I must admit that this would probably not affect many properties in my constituency. However, having grown up in a seaside town once I eventually got away from London in my early teens, I know that there are huge effects in seaside towns with large purpose-built leasehold blocks, as well as in many of the cities of this great country. I find it difficult to understand why over the past five years the great minds of the Treasury have not made proposals to repair defective legislation that is taxing people of this country as it was not designed to do.

I support new clause 1 and hope that my hon. Friend the Member for South-West Hertfordshire will press it to a vote.

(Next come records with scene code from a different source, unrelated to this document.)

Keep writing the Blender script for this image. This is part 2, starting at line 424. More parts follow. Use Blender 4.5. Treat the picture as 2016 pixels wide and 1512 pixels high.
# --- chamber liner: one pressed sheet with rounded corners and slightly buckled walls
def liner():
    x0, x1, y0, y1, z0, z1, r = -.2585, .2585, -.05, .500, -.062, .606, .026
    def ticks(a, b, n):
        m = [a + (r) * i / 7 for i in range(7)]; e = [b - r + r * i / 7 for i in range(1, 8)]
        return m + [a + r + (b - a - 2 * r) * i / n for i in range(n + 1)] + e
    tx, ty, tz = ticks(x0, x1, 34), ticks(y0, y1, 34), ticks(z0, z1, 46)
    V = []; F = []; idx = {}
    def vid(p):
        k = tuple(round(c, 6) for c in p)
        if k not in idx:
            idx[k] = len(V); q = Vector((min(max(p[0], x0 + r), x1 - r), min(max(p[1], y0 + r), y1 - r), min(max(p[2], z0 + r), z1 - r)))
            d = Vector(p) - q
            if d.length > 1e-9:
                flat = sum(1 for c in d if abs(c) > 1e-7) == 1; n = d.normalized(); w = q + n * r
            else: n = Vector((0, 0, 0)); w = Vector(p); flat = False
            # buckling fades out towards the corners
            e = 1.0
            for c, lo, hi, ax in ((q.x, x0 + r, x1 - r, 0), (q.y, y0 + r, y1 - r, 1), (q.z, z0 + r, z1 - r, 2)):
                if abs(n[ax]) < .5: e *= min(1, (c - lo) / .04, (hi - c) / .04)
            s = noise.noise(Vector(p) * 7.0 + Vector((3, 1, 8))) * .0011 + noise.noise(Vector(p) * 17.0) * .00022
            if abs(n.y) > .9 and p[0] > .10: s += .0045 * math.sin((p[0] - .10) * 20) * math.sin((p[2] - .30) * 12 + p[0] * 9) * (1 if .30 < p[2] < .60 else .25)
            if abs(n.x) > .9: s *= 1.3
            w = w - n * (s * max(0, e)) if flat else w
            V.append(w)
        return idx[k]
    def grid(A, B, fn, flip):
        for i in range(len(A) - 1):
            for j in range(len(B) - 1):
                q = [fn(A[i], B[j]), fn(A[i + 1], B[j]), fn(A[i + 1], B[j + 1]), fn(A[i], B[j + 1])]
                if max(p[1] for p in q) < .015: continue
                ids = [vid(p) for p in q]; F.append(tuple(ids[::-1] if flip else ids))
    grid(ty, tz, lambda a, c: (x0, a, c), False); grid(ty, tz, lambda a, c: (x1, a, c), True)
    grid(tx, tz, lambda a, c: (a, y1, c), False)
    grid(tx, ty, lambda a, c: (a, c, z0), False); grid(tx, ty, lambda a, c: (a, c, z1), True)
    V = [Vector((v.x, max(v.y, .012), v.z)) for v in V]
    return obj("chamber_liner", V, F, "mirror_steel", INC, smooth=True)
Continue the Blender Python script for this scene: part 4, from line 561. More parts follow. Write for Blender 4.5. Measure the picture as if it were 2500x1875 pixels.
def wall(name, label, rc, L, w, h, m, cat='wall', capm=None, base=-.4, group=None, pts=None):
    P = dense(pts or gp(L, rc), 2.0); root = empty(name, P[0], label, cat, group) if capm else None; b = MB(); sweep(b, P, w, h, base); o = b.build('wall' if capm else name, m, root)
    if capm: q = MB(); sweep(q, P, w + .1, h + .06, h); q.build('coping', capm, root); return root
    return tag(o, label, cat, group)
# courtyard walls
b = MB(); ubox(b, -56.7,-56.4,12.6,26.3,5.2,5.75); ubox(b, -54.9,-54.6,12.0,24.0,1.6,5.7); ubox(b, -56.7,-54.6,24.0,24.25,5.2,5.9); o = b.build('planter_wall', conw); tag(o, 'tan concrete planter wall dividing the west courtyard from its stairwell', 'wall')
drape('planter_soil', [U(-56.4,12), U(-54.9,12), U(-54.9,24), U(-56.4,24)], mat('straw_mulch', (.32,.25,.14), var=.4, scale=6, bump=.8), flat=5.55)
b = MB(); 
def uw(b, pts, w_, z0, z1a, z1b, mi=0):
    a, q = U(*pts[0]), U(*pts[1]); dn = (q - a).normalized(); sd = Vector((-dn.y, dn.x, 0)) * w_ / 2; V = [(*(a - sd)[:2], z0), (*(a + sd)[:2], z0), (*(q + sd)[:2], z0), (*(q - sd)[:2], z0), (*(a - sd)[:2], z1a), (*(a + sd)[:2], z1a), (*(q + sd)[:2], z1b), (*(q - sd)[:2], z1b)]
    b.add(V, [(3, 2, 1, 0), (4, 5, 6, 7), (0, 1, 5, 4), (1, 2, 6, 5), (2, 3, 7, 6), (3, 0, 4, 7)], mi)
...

Mr. Redwood: I rise to support my hon. Friend the Member for South-West Hertfordshire (Mr. Gauke), who has done the Committee and the nation a great service by highlighting the ridiculous position that we find ourselves in. I hope that Ministers will take this away and come up with an answer more rapidly than their predecessors have been able to over the previous five years.

As I understand it, the Labour party and the Labour Government wish people to have this exemption if they are buying the leasehold interest in their flat. Certainly, the official Opposition wish them to have that exemption. The hon. Member for South-East Cornwall (Mr. Breed) was rather more muddled. At one point he seemed to be in favour of certain people having that exemption, while at other times he seemed to worry that undesirables would be allowed in.

Mr. Breed: It is easy to understand that if one wants to ensure that people have certainty, that relates not only to their stamp duty land tax but to all the other rights that need to be protected. If people go into this as groups of tenants who do not have the protection of an RTE company, they may well lose some rights and benefits in order to gain in terms of tax.